Before the arrival of the Second World War, Peggy escaped in the USA with her friends, ex husbands directed to the USA and bringing with her the art that in the while she had accumulated.

Then, after the creation of Art of this Century, the promotion of Jackson Pollock still an emerging artist, and many other ones, the idea of leaving the USA for a place in Europe where setting her museum. Forever.
But where?

Thanks to the Biennale she visited once to Venice, Peggy fell in love for that city and she ended up to create the museum in the Serenissima.
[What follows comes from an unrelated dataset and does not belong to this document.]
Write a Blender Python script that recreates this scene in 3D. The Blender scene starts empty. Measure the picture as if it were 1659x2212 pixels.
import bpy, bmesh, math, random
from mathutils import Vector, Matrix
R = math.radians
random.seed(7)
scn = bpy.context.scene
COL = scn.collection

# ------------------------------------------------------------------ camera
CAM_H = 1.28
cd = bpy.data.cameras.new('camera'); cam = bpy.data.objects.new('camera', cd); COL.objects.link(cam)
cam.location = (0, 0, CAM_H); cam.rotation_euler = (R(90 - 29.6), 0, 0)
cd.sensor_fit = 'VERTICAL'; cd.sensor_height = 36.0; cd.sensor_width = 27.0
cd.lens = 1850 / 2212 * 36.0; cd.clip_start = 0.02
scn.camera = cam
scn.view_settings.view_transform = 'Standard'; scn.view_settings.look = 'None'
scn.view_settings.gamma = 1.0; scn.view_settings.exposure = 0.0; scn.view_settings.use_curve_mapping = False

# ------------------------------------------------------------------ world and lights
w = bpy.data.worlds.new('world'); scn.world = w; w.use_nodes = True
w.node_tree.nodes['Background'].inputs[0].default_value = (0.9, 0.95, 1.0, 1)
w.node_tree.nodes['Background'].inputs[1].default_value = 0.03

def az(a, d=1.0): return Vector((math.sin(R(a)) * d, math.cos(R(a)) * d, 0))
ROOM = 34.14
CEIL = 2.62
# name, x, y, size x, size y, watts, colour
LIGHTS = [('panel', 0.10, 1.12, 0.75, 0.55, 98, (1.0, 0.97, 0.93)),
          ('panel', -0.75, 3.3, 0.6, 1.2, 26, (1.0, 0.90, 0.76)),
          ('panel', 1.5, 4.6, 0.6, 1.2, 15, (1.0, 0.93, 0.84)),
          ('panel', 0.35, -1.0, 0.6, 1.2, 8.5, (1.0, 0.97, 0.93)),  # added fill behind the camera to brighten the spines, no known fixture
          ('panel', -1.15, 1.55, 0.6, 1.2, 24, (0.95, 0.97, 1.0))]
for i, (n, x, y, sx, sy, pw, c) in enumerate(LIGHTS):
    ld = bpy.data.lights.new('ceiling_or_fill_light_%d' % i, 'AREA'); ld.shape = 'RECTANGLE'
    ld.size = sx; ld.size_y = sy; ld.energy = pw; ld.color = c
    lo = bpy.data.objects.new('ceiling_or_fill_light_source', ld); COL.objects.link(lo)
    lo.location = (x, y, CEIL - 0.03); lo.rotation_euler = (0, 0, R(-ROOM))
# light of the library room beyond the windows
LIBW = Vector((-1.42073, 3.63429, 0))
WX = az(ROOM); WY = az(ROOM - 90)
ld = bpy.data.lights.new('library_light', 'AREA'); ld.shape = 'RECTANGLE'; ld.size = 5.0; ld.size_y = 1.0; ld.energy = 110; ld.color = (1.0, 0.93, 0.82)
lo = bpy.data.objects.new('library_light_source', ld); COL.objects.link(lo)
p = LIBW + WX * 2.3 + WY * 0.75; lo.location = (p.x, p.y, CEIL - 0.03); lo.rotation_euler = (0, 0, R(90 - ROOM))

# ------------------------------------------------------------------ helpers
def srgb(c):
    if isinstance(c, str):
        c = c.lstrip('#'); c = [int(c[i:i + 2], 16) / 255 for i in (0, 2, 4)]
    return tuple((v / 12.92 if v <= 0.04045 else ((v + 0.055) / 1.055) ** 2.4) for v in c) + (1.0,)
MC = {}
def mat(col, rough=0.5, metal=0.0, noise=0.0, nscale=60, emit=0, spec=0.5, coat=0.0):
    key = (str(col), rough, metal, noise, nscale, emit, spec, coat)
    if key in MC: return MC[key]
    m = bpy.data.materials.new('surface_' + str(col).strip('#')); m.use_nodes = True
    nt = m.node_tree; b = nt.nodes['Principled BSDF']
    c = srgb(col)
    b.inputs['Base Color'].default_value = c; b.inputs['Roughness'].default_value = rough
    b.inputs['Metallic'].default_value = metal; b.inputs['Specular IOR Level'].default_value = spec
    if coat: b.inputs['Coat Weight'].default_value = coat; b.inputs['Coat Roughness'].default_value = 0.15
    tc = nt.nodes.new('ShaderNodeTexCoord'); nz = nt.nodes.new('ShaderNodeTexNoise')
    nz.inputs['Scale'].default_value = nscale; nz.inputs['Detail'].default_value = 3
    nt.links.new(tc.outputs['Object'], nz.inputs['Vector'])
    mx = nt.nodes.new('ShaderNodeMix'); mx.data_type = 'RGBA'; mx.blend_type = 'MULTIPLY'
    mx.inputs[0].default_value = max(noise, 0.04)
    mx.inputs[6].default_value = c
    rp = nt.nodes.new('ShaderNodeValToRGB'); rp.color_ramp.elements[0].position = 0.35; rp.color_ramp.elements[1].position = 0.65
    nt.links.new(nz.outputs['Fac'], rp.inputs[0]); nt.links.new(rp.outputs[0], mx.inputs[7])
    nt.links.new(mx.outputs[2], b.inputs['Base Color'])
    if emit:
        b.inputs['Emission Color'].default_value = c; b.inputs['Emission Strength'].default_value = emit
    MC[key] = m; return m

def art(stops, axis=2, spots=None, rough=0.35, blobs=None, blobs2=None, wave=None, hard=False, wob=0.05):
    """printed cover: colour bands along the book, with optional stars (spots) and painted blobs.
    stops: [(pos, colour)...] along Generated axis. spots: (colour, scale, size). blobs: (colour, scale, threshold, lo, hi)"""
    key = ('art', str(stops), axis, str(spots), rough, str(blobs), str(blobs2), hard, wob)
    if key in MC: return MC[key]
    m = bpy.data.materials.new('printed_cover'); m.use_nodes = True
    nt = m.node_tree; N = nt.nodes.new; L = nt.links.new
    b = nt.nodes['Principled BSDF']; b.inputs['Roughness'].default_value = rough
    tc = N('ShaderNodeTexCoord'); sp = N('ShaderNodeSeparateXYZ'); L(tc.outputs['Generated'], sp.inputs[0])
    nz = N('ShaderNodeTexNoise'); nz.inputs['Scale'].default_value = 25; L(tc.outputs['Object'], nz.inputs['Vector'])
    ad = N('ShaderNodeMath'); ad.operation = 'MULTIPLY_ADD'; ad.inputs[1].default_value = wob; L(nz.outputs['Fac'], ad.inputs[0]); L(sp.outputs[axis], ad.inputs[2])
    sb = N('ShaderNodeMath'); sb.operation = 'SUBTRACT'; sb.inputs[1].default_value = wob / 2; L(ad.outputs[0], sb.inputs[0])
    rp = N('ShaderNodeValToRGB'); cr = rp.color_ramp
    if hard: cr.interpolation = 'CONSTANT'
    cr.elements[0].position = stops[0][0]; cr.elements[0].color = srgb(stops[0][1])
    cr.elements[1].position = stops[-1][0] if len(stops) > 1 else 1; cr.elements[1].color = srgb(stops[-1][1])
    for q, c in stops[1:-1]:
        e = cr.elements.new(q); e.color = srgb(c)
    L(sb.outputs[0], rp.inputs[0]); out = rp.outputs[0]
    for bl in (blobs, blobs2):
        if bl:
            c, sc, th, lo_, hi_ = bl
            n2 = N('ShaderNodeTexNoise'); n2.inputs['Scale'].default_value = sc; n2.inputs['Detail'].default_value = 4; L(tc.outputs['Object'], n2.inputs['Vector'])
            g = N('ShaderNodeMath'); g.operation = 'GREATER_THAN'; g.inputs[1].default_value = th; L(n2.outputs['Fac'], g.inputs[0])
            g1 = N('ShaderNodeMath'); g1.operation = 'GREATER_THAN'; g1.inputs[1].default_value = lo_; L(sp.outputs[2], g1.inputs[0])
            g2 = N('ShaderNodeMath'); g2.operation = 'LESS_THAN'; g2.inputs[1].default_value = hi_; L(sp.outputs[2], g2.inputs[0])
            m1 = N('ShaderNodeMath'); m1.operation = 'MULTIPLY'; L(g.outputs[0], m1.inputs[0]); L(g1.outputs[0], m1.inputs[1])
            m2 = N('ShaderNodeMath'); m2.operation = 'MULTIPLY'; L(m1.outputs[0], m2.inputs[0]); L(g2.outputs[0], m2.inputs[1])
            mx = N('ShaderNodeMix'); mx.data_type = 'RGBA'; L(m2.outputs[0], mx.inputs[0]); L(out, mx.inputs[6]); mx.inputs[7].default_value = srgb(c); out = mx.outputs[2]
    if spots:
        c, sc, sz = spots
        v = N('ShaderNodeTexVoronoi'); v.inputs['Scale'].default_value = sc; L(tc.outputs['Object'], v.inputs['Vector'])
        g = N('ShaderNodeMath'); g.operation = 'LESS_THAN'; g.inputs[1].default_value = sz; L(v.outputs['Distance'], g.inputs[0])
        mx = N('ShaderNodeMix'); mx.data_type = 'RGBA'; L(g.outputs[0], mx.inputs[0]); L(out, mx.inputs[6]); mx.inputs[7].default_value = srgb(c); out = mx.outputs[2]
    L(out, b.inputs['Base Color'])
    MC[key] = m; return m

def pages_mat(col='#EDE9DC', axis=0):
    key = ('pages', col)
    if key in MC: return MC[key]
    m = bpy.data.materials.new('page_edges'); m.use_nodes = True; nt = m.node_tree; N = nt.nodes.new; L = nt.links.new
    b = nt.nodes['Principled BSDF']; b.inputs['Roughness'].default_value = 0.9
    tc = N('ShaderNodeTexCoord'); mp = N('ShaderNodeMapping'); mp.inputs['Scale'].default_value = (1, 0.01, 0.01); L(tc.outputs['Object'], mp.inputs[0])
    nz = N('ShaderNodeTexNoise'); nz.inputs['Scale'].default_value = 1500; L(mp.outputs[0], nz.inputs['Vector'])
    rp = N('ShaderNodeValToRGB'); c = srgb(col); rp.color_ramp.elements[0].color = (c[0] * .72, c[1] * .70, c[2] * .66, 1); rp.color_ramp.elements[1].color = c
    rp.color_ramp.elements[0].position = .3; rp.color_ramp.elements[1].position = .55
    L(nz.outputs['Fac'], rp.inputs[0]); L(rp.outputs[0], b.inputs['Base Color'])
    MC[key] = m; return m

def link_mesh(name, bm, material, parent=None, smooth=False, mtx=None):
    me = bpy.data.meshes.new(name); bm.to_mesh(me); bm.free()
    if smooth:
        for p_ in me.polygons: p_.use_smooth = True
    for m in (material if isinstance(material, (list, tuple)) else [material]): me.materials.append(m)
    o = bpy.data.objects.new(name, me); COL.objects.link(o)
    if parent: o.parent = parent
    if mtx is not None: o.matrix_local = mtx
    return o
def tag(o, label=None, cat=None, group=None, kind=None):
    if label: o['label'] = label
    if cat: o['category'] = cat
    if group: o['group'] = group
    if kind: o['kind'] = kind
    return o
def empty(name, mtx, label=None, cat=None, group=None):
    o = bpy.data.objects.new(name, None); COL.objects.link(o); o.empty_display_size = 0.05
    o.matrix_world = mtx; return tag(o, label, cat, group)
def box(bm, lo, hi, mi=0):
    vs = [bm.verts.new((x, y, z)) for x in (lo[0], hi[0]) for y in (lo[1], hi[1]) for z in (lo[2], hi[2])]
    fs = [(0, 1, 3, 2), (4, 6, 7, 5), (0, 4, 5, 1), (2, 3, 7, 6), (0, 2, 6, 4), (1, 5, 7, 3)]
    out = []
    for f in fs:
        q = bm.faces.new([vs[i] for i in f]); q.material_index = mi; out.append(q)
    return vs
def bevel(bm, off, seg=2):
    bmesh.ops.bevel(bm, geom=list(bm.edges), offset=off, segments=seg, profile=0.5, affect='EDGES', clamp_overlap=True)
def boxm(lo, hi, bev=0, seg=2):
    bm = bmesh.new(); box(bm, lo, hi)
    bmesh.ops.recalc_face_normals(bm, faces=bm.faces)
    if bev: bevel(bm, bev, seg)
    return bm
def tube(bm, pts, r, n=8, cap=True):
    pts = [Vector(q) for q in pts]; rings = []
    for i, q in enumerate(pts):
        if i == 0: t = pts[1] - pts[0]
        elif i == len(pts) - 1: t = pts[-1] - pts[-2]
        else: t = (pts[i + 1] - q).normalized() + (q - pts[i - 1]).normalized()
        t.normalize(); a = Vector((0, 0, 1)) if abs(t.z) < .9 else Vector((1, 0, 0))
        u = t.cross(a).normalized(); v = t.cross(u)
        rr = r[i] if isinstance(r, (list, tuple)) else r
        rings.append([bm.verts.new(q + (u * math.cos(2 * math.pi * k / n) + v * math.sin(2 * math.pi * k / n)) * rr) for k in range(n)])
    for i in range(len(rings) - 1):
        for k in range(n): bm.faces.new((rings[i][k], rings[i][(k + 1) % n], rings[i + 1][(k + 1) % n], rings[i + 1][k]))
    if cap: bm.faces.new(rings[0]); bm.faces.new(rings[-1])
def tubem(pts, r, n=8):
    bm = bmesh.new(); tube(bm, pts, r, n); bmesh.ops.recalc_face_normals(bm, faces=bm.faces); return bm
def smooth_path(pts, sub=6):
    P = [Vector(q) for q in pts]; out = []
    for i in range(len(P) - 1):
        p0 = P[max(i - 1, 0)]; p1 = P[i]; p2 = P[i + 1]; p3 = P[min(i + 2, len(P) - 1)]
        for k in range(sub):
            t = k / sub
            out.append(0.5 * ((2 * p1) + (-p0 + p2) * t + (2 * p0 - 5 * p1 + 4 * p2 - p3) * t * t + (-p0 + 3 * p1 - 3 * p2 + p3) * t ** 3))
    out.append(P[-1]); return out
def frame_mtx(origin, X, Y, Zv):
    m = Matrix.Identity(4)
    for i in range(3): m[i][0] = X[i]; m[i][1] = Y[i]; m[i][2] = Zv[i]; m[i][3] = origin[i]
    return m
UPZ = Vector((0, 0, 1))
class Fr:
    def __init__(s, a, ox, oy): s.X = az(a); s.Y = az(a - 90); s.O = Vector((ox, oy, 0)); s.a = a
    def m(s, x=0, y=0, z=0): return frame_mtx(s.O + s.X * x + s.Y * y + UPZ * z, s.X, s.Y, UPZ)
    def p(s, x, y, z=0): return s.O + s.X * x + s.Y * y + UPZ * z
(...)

She spent in that beautiful italian city decades. Her guests and friends were Truman Capote, Tennessee Williams, Prince Philip and many other ones.

But, what will remain of her are not her excesses, are not her eccentricities, are not her family-problems but the words of a proprietor of a café on the edge of Campo Sant'Aponal, who synthesizes her life and legacy very well. When ms.Prose told him that she was in Venice because she was writing a book about Peggy Guggenheim that man's eyes became bright: "Oh, la Peggy!"
And he started to tell.
To tell to the writer that he was a young artist when he knew Peggy Guggenheim and that it was thanks to her if Italy discovered the Abstract Impressionism and if Venice considers Guggenheim a heroine because she completely changed the face of that city in better thanks to her museum. Close to Titians and Tintoretto people admires the beauty Peggy Guggenheim built during her tormented life. A tourbillon.
I love to imagine the owner of that café reading this book right now thanking the good inspiration that brought Peggy Guggenheim once to Venice.

Highly recommended.

I thank Yale Press and Jewish Lives for the physical copy of this book.